Please give the listing again, word for word, with nothing left out.
---------------
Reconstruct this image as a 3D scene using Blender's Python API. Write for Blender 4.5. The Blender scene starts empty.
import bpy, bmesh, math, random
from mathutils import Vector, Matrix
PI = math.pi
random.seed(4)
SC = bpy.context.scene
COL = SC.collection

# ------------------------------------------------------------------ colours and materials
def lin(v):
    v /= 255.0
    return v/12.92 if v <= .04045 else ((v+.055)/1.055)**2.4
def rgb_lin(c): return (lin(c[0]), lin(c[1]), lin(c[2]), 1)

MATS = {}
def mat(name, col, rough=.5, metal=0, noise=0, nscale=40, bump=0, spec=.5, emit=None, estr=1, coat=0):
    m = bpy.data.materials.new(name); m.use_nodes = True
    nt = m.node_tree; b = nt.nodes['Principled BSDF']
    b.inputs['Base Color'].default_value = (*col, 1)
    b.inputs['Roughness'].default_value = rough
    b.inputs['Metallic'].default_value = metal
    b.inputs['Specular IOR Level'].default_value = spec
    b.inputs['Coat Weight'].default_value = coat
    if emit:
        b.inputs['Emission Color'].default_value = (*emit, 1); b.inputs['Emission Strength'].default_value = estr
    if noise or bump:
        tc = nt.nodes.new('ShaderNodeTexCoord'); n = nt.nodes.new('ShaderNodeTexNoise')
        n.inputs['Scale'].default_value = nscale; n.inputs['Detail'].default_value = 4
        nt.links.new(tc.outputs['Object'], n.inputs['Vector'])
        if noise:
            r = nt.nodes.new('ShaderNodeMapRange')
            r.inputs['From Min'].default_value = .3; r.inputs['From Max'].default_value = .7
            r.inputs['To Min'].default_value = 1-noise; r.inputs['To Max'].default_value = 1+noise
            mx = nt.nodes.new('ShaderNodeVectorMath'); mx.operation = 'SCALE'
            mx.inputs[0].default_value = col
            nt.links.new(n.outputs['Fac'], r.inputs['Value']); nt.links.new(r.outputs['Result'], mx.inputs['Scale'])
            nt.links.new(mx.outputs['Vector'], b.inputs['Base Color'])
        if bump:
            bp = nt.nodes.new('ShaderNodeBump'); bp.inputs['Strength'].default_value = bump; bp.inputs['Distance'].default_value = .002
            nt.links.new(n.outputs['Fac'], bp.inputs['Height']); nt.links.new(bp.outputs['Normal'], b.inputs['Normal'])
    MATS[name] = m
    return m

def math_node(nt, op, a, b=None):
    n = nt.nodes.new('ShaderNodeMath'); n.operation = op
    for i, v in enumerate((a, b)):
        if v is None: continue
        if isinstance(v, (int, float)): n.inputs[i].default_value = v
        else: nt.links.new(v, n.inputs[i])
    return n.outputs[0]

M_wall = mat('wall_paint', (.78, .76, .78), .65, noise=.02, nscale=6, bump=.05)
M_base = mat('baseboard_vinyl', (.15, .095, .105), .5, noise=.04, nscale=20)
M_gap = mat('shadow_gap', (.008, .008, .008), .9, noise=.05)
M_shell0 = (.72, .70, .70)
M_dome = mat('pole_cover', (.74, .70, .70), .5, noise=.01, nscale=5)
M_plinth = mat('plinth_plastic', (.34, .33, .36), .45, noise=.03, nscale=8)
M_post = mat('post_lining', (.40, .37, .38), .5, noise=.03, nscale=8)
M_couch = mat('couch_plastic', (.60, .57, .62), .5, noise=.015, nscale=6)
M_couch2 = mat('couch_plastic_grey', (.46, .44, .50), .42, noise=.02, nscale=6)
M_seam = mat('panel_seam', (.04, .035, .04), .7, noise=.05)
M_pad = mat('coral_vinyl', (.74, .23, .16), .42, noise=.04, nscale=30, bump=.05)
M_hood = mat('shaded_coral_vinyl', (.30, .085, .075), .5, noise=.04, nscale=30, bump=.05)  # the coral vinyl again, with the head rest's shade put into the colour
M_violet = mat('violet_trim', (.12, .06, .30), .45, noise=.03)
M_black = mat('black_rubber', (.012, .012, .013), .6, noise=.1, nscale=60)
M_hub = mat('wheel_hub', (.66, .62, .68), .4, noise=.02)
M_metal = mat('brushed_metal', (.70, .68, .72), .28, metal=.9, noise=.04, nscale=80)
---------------
__RESPONSE__:
Reconstruct this image as a 3D scene using Blender's Python API. Write for Blender 4.5. The Blender scene starts empty.
import bpy, bmesh, math, random
from mathutils import Vector, Matrix
PI = math.pi
random.seed(4)
SC = bpy.context.scene
COL = SC.collection

# ------------------------------------------------------------------ colours and materials
def lin(v):
    v /= 255.0
    return v/12.92 if v <= .04045 else ((v+.055)/1.055)**2.4
def rgb_lin(c): return (lin(c[0]), lin(c[1]), lin(c[2]), 1)

MATS = {}
def mat(name, col, rough=.5, metal=0, noise=0, nscale=40, bump=0, spec=.5, emit=None, estr=1, coat=0):
    m = bpy.data.materials.new(name); m.use_nodes = True
    nt = m.node_tree; b = nt.nodes['Principled BSDF']
    b.inputs['Base Color'].default_value = (*col, 1)
    b.inputs['Roughness'].default_value = rough
    b.inputs['Metallic'].default_value = metal
    b.inputs['Specular IOR Level'].default_value = spec
    b.inputs['Coat Weight'].default_value = coat
    if emit:
        b.inputs['Emission Color'].default_value = (*emit, 1); b.inputs['Emission Strength'].default_value = estr
    if noise or bump:
        tc = nt.nodes.new('ShaderNodeTexCoord'); n = nt.nodes.new('ShaderNodeTexNoise')
        n.inputs['Scale'].default_value = nscale; n.inputs['Detail'].default_value = 4
        nt.links.new(tc.outputs['Object'], n.inputs['Vector'])
        if noise:
            r = nt.nodes.new('ShaderNodeMapRange')
            r.inputs['From Min'].default_value = .3; r.inputs['From Max'].default_value = .7
            r.inputs['To Min'].default_value = 1-noise; r.inputs['To Max'].default_value = 1+noise
            mx = nt.nodes.new('ShaderNodeVectorMath'); mx.operation = 'SCALE'
            mx.inputs[0].default_value = col
            nt.links.new(n.outputs['Fac'], r.inputs['Value']); nt.links.new(r.outputs['Result'], mx.inputs['Scale'])
            nt.links.new(mx.outputs['Vector'], b.inputs['Base Color'])
        if bump:
            bp = nt.nodes.new('ShaderNodeBump'); bp.inputs['Strength'].default_value = bump; bp.inputs['Distance'].default_value = .002
            nt.links.new(n.outputs['Fac'], bp.inputs['Height']); nt.links.new(bp.outputs['Normal'], b.inputs['Normal'])
    MATS[name] = m
    return m

def math_node(nt, op, a, b=None):
    n = nt.nodes.new('ShaderNodeMath'); n.operation = op
    for i, v in enumerate((a, b)):
        if v is None: continue
        if isinstance(v, (int, float)): n.inputs[i].default_value = v
        else: nt.links.new(v, n.inputs[i])
    return n.outputs[0]

M_wall = mat('wall_paint', (.78, .76, .78), .65, noise=.02, nscale=6, bump=.05)
M_base = mat('baseboard_vinyl', (.15, .095, .105), .5, noise=.04, nscale=20)
M_gap = mat('shadow_gap', (.008, .008, .008), .9, noise=.05)
M_shell0 = (.72, .70, .70)
M_dome = mat('pole_cover', (.74, .70, .70), .5, noise=.01, nscale=5)
M_plinth = mat('plinth_plastic', (.34, .33, .36), .45, noise=.03, nscale=8)
M_post = mat('post_lining', (.40, .37, .38), .5, noise=.03, nscale=8)
M_couch = mat('couch_plastic', (.60, .57, .62), .5, noise=.015, nscale=6)
M_couch2 = mat('couch_plastic_grey', (.46, .44, .50), .42, noise=.02, nscale=6)
M_seam = mat('panel_seam', (.04, .035, .04), .7, noise=.05)
M_pad = mat('coral_vinyl', (.74, .23, .16), .42, noise=.04, nscale=30, bump=.05)
M_hood = mat('shaded_coral_vinyl', (.30, .085, .075), .5, noise=.04, nscale=30, bump=.05)  # the coral vinyl again, with the head rest's shade put into the colour
M_violet = mat('violet_trim', (.12, .06, .30), .45, noise=.03)
M_black = mat('black_rubber', (.012, .012, .013), .6, noise=.1, nscale=60)
M_hub = mat('wheel_hub', (.66, .62, .68), .4, noise=.02)
M_metal = mat('brushed_metal', (.70, .68, .72), .28, metal=.9, noise=.04, nscale=80)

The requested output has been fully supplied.